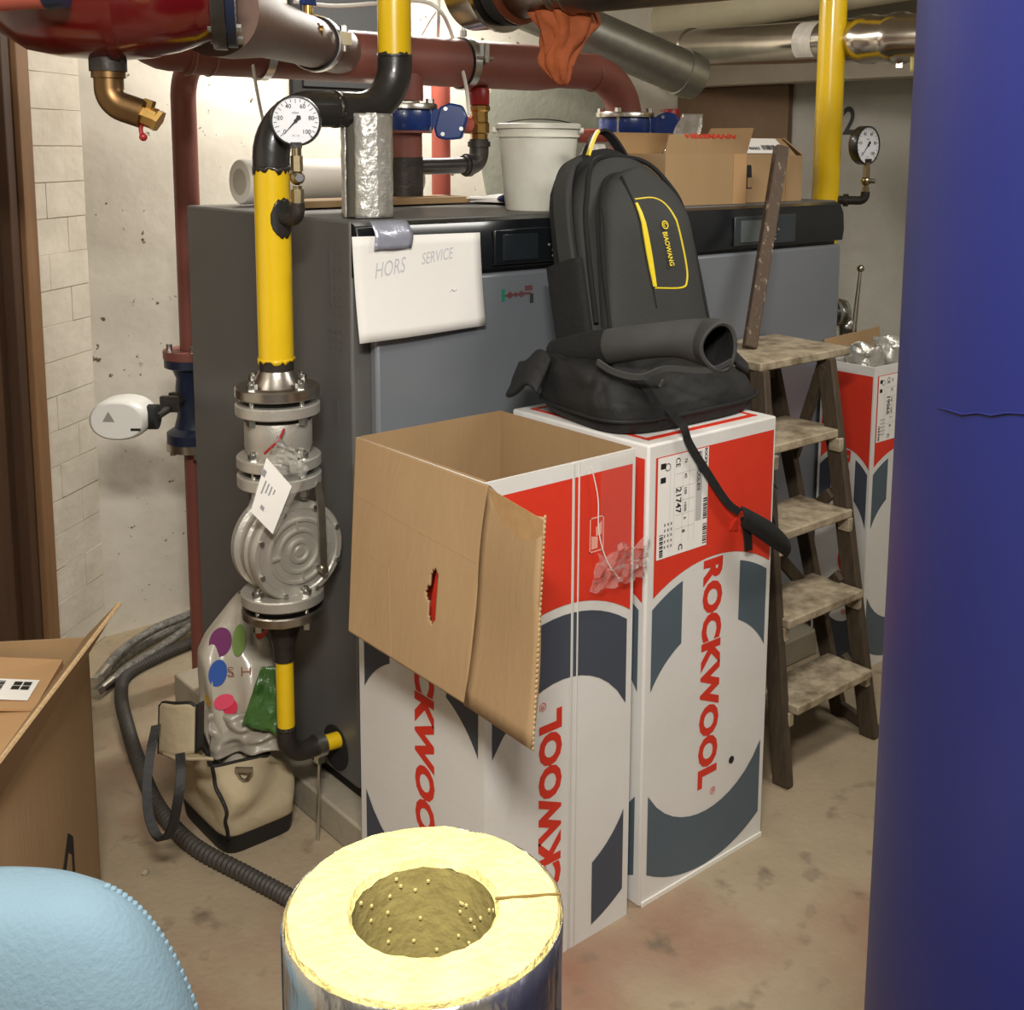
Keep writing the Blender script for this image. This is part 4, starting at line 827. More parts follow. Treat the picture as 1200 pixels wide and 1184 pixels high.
# small side stub with brass nut on the branch
sb_ = A_*.62+B_*.38+V((0, 0, .018))-FH*.055
MB().tube([sb_-RH*.055, sb_+RH*.03], .017, 14).build('side_stub', RUST, hd)
MB().cyl(sb_+RH*.03, sb_+RH*.048, .018, n=6).cyl(sb_+RH*.048, sb_+RH*.056, .012, n=12).build('stub_nut', BRASS, hd)
# second clamp on the header
c2 = thing('pipe_clamp', (2.06, HY, HZ), 'steel clamp hung on a threaded rod around the header pipe', 'clamp', 'pipe clamps')
MB().lathe([(R1, -.015), (R1+.004, -.015), (R1+.004, .015), (R1, .015), (R1, -.015)], (2.10, HY, HZ), (1, 0, 0), 36, False).build('rubber_lining', RUBBER, c2)
MB().lathe([(R1+.004, -.012), (R1+.0075, -.012), (R1+.0075, .012), (R1+.004, .012), (R1+.004, -.012)], (2.10, HY, HZ), (1, 0, 0), 36, False).build('steel_band', ZINC, c2)
MB().box((2.118, HY-.066, HZ+.028), (.028, .016, .05)).cyl((2.09, HY-.078, HZ+.012), (2.15, HY-.078, HZ+.012), .005, n=8).cyl((2.125, HY-.08, HZ+.0), (2.125, HY-.08, HZ+.055), .007, n=8).build('clamp_ear', ZINC, c2)
MB().cyl((2.10, HY, HZ+R1+.005), (2.10, HY, 2.61), .0055, n=10).cyl((2.10, HY, HZ+R1+.006), (2.10, HY, HZ+R1+.026), .010, n=6).build('threaded_rod', ZINC, c2)
c3 = thing('pipe_clamp', (1.46, HY, HZ), 'small steel hanger strap under the left end of the header pipe', 'clamp', 'pipe clamps')
MB().lathe([(R1, -.011), (R1+.007, -.011), (R1+.007, .011), (R1, .011), (R1, -.011)], (1.445, HY, HZ), (1, 0, 0), 36, False).build('steel_band', ZINC, c3)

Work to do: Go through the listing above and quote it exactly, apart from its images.

In response:
Keep writing the Blender script for this image. This is part 4, starting at line 827. More parts follow. Treat the picture as 1200 pixels wide and 1184 pixels high.
# small side stub with brass nut on the branch
sb_ = A_*.62+B_*.38+V((0, 0, .018))-FH*.055
MB().tube([sb_-RH*.055, sb_+RH*.03], .017, 14).build('side_stub', RUST, hd)
MB().cyl(sb_+RH*.03, sb_+RH*.048, .018, n=6).cyl(sb_+RH*.048, sb_+RH*.056, .012, n=12).build('stub_nut', BRASS, hd)
# second clamp on the header
c2 = thing('pipe_clamp', (2.06, HY, HZ), 'steel clamp hung on a threaded rod around the header pipe', 'clamp', 'pipe clamps')
MB().lathe([(R1, -.015), (R1+.004, -.015), (R1+.004, .015), (R1, .015), (R1, -.015)], (2.10, HY, HZ), (1, 0, 0), 36, False).build('rubber_lining', RUBBER, c2)
MB().lathe([(R1+.004, -.012), (R1+.0075, -.012), (R1+.0075, .012), (R1+.004, .012), (R1+.004, -.012)], (2.10, HY, HZ), (1, 0, 0), 36, False).build('steel_band', ZINC, c2)
MB().box((2.118, HY-.066, HZ+.028), (.028, .016, .05)).cyl((2.09, HY-.078, HZ+.012), (2.15, HY-.078, HZ+.012), .005, n=8).cyl((2.125, HY-.08, HZ+.0), (2.125, HY-.08, HZ+.055), .007, n=8).build('clamp_ear', ZINC, c2)
MB().cyl((2.10, HY, HZ+R1+.005), (2.10, HY, 2.61), .0055, n=10).cyl((2.10, HY, HZ+R1+.006), (2.10, HY, HZ+R1+.026), .010, n=6).build('threaded_rod', ZINC, c2)
c3 = thing('pipe_clamp', (1.46, HY, HZ), 'small steel hanger strap under the left end of the header pipe', 'clamp', 'pipe clamps')
MB().lathe([(R1, -.011), (R1+.007, -.011), (R1+.007, .011), (R1, .011), (R1, -.011)], (1.445, HY, HZ), (1, 0, 0), 36, False).build('steel_band', ZINC, c3)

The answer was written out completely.